Carter argues that, even before the September 2001 terrorist attacks, key members of Bush's administration wanted to march to Baghdad to establish an American beachhead.

"They had decided to go to war against Iraq before George Bush was elected," Carter told reporters on his recent book tour.

Indeed, two months before the 2000 election, a prominent neoconservative think thank, Project for the New American Century, issued a report that made the case for a bigger military presence in the Middle East.

"The United States has for decades sought to play a more permanent role in Gulf regional security," the report said. "While the unresolved conflict with Iraq provides the immediate justification, the need for a substantial American force presence in the Gulf transcends the issue of the regime of Saddam Hussein."

It's unclear to what extent Bush and his advisers saw long-term prospects for maintaining troops in Iraq. But Jay Garner, the first U.S. administrator in Iraq, told the National Journal in 2003 that Iraq would play the same "coaling station" role performed by the Philippines for the U.S. Navy during most of the 20th century.

"That's what Iraq is for the next few decades," he said, "our coaling station that gives us great presence in the Middle East."

The idea of having an American military footprint in Iraq has plenty of tangents. In his book, "Against All Enemies," Clarke said some administration officials sought it because it would strengthen Israel's military position; others feared a growing risk to American oil imports.

Whether U.S. officials remain hopeful of a long-term Iraq presence for American troops isn't clear. Officially, the White House says the troops will come home when the Iraqi military is strong enough to maintain stability.

ENSURING ACCESS TO MIDDLE EAST OIL

Of all the theories the White House wanted to discredit as the war approached, this was the biggest. Bush and his top advisers vehemently denied that the attack was a grab for the vast oil resources in Iraq. "That issue is not in play," then-White House spokesman Ari Fleischer said in 2002.

But with the United States utterly reliant on Middle East oil for its economic survival, and Iraq holding the second-highest known reserves in the world (Saudi Arabia has the largest), there was plenty of talk about whether the United States needed to take action to secure its oil access.

The issue has never completely gone away.

Wolfowitz told Congress shortly after the war's outbreak that Iraq's oil reserves could pay for much of the country's postwar reconstruction - an assertion that brought quick condemnation from around the world.

Bush, meanwhile, now cites Iraqi oil as a reason for keeping American troops stationed there, warning that extremists would confiscate oil resources if U.S. troops left too soon.

"They'd seize oil fields to fund their ambitions," he said.

A DEMONSTRATION OF AMERICAN RESOLVE

Former Treasury Secretary Paul O'Neill says he was stunned to find that senior White House officials, immediately upon taking office, were itching for a fight with Iraq, and that one of the most aggressive was the president.

"It was all about finding a way to do it.

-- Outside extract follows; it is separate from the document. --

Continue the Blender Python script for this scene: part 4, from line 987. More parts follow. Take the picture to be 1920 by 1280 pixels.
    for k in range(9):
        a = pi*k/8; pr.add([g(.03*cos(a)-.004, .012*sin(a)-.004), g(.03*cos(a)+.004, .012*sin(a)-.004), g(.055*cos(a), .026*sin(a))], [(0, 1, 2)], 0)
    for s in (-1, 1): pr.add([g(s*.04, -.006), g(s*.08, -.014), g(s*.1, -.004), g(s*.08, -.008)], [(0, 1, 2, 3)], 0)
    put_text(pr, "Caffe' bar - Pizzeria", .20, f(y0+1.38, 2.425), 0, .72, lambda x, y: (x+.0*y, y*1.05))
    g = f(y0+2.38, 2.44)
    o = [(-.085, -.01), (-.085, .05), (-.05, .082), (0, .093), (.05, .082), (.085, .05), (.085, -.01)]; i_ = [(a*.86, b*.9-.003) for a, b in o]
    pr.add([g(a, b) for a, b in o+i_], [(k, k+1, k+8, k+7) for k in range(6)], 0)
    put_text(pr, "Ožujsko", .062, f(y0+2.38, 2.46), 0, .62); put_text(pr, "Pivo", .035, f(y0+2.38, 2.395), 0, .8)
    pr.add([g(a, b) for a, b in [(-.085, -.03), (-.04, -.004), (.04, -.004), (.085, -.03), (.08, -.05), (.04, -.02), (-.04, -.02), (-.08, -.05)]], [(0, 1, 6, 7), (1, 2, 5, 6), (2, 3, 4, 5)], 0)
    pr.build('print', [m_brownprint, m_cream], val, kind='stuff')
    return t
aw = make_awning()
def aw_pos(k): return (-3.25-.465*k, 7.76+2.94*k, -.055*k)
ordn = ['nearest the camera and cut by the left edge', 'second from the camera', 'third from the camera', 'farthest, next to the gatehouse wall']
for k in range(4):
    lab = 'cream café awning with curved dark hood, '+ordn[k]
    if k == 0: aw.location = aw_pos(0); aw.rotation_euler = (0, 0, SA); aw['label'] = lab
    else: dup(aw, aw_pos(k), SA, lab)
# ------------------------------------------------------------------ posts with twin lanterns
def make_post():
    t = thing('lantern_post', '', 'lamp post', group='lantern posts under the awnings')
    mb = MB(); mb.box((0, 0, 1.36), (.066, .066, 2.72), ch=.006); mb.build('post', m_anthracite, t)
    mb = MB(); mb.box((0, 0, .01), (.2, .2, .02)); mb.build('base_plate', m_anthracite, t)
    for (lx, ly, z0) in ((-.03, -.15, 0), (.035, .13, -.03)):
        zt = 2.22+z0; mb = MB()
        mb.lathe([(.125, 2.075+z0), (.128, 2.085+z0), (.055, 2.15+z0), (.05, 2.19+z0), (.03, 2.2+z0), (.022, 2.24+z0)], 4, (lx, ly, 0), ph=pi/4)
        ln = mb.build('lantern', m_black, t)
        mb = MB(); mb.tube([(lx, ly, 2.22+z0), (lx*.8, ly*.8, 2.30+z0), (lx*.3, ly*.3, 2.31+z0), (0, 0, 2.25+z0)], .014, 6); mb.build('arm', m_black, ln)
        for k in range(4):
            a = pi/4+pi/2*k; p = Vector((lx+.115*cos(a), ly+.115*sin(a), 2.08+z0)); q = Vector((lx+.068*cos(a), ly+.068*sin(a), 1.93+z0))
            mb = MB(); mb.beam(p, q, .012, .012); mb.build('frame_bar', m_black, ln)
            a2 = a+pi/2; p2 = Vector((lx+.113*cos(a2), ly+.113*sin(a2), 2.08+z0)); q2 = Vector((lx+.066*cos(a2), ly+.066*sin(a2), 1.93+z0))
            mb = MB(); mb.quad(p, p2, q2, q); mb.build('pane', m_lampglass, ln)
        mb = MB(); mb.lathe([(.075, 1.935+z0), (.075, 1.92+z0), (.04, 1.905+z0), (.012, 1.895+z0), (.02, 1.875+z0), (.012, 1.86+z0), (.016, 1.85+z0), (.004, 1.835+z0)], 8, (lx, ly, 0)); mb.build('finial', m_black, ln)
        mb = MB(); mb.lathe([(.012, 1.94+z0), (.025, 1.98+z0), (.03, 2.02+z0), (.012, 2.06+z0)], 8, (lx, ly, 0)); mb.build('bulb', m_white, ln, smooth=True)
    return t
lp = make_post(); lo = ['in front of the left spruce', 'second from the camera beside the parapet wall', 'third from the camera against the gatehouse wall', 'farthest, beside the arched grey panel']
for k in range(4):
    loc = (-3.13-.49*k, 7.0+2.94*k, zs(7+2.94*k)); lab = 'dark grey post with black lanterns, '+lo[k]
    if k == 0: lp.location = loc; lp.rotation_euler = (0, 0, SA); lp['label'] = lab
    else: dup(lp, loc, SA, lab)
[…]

That was the tone of it. The president saying 'Go find me a way to do this,' " said O'Neill in his book, "The Price of Loyalty."

The idea that the United States needed to make a military statement in the Middle East to counteract a reputation for ducking a military fight had been brewing for a while in some foreign-policy circles.

Clarke and other experts cite a long list of provocations against the United States that have evoked weak responses by U.S. presidents: Carter's handling of the Iranian hostage crisis in 1980; Ronald Reagan's decision to leave Lebanon after the suicide bombing that killed more than 200 Marines in 1983; the elder Bush's lack of retaliation for the Libyan bombing of Pan Am Flight 103 in 1988; and Bill Clinton's quick exit from Somalia in 1993.

Iraq, in this scenario, would become an ideal demonstration project of American resolve and military might.

The debate over this proposition rages on. Bush argues that a too-hasty departure by U.S. troops would signal weakness to Islamic terrorist groups. Others contend that the war itself has weakened the American cause throughout the Middle East by deepening anti-U.S. sentiment.

MAKING A REGION RIPE FOR DEMOCRACY

How do you encourage democracy in a region where you're simultaneously dependent on an unsavory band of dictators to tamp down volatile electorates and ensure the flow of oil? American presidents have struggled with this dilemma for decades, with little to show for it.

The 9/11 terrorist attacks provided an opening, in the minds of some: Remove arguably the worst dictator in Saddam Hussein and a democratic revolution may begin to form in the Middle East.

Bush made this theme the centerpiece of his second inaugural address last January.

"The best hope for peace in our world is the expansion of freedom in all the world," he said.

Many foreign-policy experts are openly skeptical that democracy can take hold in the Middle East, and in recent months their ranks have grown to include some conservative commentators.

"The lesson from Iraq is clear: The United States' staying power is waning, and the commitment to setting in place the fundamental building blocks of democracy is weak," Danielle Pletka, a scholar at the American Enterprise Institute think tank, said in a recent commentary.

Others say the series of national votes in Iraq is the harbinger of a democracy that has the best chance in years of changing the Middle East status quo - albeit slowly.

"Instant democracy does not work in totalitarian states," wrote Middle East expert Patrick Clawson in the Israeli daily Haaretz. "The Bush team is encouraged by the small changes in Egypt and the Gulf monarchies, as well as the unexpected progress in freeing Lebanon."